DIRECTIVE
Repeat each entry word for word. Leave any images out of the copy.

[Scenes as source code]
--- BEGIN ---

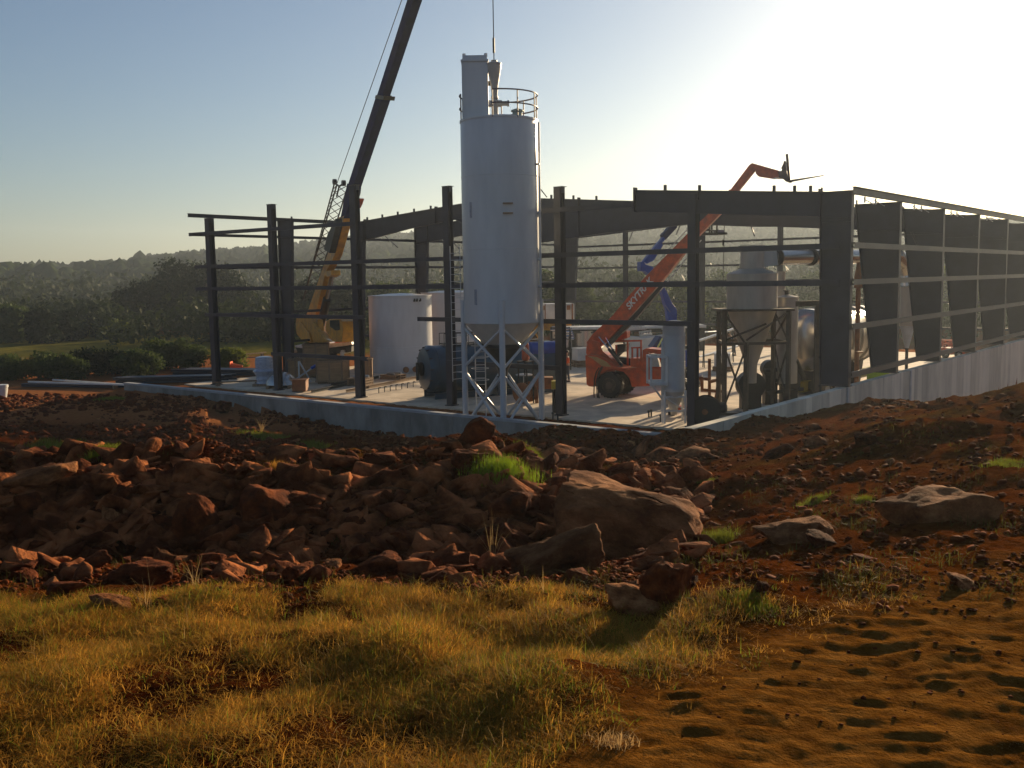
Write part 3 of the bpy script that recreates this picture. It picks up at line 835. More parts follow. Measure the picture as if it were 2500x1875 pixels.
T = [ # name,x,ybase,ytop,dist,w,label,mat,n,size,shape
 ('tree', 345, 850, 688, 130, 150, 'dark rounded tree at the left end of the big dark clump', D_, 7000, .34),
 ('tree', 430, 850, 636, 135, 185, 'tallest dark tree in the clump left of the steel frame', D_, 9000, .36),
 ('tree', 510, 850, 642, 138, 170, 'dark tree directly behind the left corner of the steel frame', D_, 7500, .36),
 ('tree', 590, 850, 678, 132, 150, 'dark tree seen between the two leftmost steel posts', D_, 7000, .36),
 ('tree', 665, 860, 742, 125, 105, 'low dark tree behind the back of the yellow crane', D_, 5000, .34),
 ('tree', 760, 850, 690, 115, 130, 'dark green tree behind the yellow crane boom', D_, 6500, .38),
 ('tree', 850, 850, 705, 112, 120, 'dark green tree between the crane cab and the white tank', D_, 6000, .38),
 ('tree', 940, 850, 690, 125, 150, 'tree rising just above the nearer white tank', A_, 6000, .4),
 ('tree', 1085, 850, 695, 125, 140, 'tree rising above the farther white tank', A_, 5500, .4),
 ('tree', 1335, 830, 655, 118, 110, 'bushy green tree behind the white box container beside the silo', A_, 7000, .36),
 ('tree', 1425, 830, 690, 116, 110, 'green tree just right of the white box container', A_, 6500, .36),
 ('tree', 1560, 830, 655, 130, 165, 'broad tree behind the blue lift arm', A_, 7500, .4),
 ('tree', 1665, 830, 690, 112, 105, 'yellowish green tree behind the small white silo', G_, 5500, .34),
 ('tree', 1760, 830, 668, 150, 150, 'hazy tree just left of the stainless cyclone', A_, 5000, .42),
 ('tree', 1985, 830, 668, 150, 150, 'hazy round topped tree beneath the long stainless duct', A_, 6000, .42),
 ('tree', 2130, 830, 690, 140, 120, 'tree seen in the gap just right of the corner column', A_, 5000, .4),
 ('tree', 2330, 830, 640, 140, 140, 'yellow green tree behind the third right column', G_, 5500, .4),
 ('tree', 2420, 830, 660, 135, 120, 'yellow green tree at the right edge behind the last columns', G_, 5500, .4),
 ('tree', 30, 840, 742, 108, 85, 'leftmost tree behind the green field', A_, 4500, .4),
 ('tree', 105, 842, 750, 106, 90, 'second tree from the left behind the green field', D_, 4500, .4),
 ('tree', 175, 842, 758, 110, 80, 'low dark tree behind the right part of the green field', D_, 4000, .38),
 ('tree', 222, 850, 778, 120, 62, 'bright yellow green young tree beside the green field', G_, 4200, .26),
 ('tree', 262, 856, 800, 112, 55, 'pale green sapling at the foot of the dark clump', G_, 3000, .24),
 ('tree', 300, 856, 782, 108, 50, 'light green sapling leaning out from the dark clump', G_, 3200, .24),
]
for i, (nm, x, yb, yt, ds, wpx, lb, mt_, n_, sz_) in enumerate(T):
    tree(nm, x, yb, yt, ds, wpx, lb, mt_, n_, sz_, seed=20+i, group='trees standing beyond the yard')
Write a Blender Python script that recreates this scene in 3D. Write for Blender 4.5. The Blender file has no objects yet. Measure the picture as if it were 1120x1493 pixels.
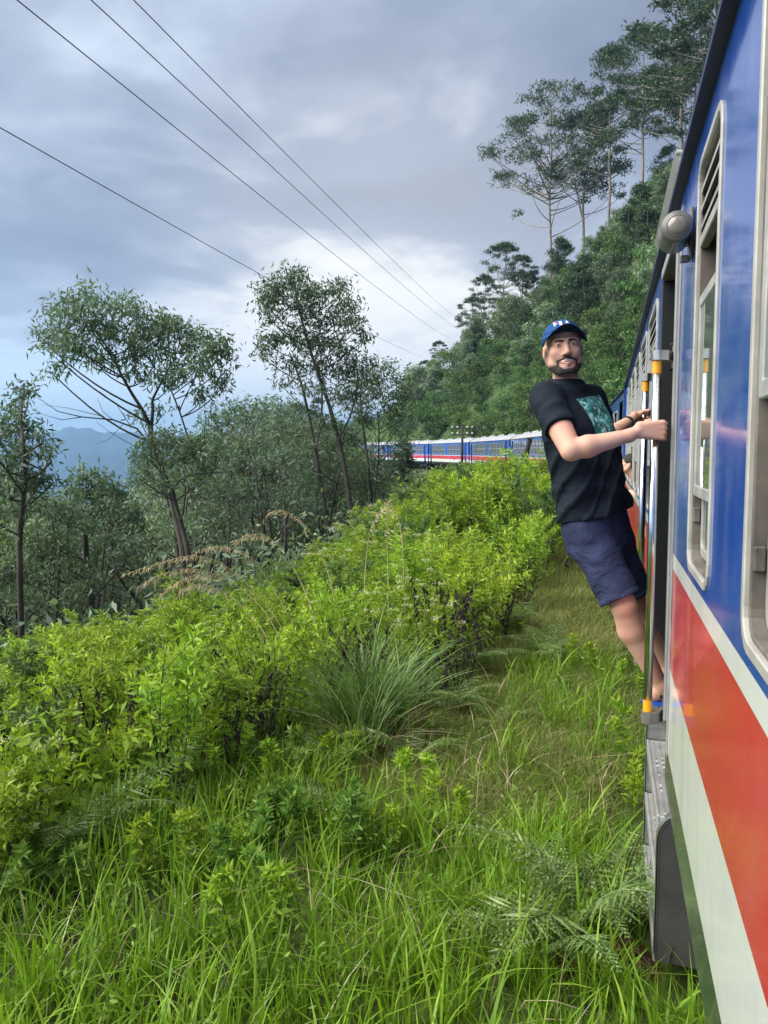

--- END ---

RESULT FOR THIS TASK
Write part 3 of the bpy script that recreates this picture. It picks up at line 835. More parts follow. Measure the picture as if it were 2500x1875 pixels.
T = [ # name,x,ybase,ytop,dist,w,label,mat,n,size,shape
 ('tree', 345, 850, 688, 130, 150, 'dark rounded tree at the left end of the big dark clump', D_, 7000, .34),
 ('tree', 430, 850, 636, 135, 185, 'tallest dark tree in the clump left of the steel frame', D_, 9000, .36),
 ('tree', 510, 850, 642, 138, 170, 'dark tree directly behind the left corner of the steel frame', D_, 7500, .36),
 ('tree', 590, 850, 678, 132, 150, 'dark tree seen between the two leftmost steel posts', D_, 7000, .36),
 ('tree', 665, 860, 742, 125, 105, 'low dark tree behind the back of the yellow crane', D_, 5000, .34),
 ('tree', 760, 850, 690, 115, 130, 'dark green tree behind the yellow crane boom', D_, 6500, .38),
 ('tree', 850, 850, 705, 112, 120, 'dark green tree between the crane cab and the white tank', D_, 6000, .38),
 ('tree', 940, 850, 690, 125, 150, 'tree rising just above the nearer white tank', A_, 6000, .4),
 ('tree', 1085, 850, 695, 125, 140, 'tree rising above the farther white tank', A_, 5500, .4),
 ('tree', 1335, 830, 655, 118, 110, 'bushy green tree behind the white box container beside the silo', A_, 7000, .36),
 ('tree', 1425, 830, 690, 116, 110, 'green tree just right of the white box container', A_, 6500, .36),
 ('tree', 1560, 830, 655, 130, 165, 'broad tree behind the blue lift arm', A_, 7500, .4),
 ('tree', 1665, 830, 690, 112, 105, 'yellowish green tree behind the small white silo', G_, 5500, .34),
 ('tree', 1760, 830, 668, 150, 150, 'hazy tree just left of the stainless cyclone', A_, 5000, .42),
 ('tree', 1985, 830, 668, 150, 150, 'hazy round topped tree beneath the long stainless duct', A_, 6000, .42),
 ('tree', 2130, 830, 690, 140, 120, 'tree seen in the gap just right of the corner column', A_, 5000, .4),
 ('tree', 2330, 830, 640, 140, 140, 'yellow green tree behind the third right column', G_, 5500, .4),
 ('tree', 2420, 830, 660, 135, 120, 'yellow green tree at the right edge behind the last columns', G_, 5500, .4),
 ('tree', 30, 840, 742, 108, 85, 'leftmost tree behind the green field', A_, 4500, .4),
 ('tree', 105, 842, 750, 106, 90, 'second tree from the left behind the green field', D_, 4500, .4),
 ('tree', 175, 842, 758, 110, 80, 'low dark tree behind the right part of the green field', D_, 4000, .38),
 ('tree', 222, 850, 778, 120, 62, 'bright yellow green young tree beside the green field', G_, 4200, .26),
 ('tree', 262, 856, 800, 112, 55, 'pale green sapling at the foot of the dark clump', G_, 3000, .24),
 ('tree', 300, 856, 782, 108, 50, 'light green sapling leaning out from the dark clump', G_, 3200, .24),
]
for i, (nm, x, yb, yt, ds, wpx, lb, mt_, n_, sz_) in enumerate(T):
    tree(nm, x, yb, yt, ds, wpx, lb, mt_, n_, sz_, seed=20+i, group='trees standing beyond the yard')
Write a Blender Python script that recreates this scene in 3D. Write for Blender 4.5. The Blender file has no objects yet. Measure the picture as if it were 1120x1493 pixels.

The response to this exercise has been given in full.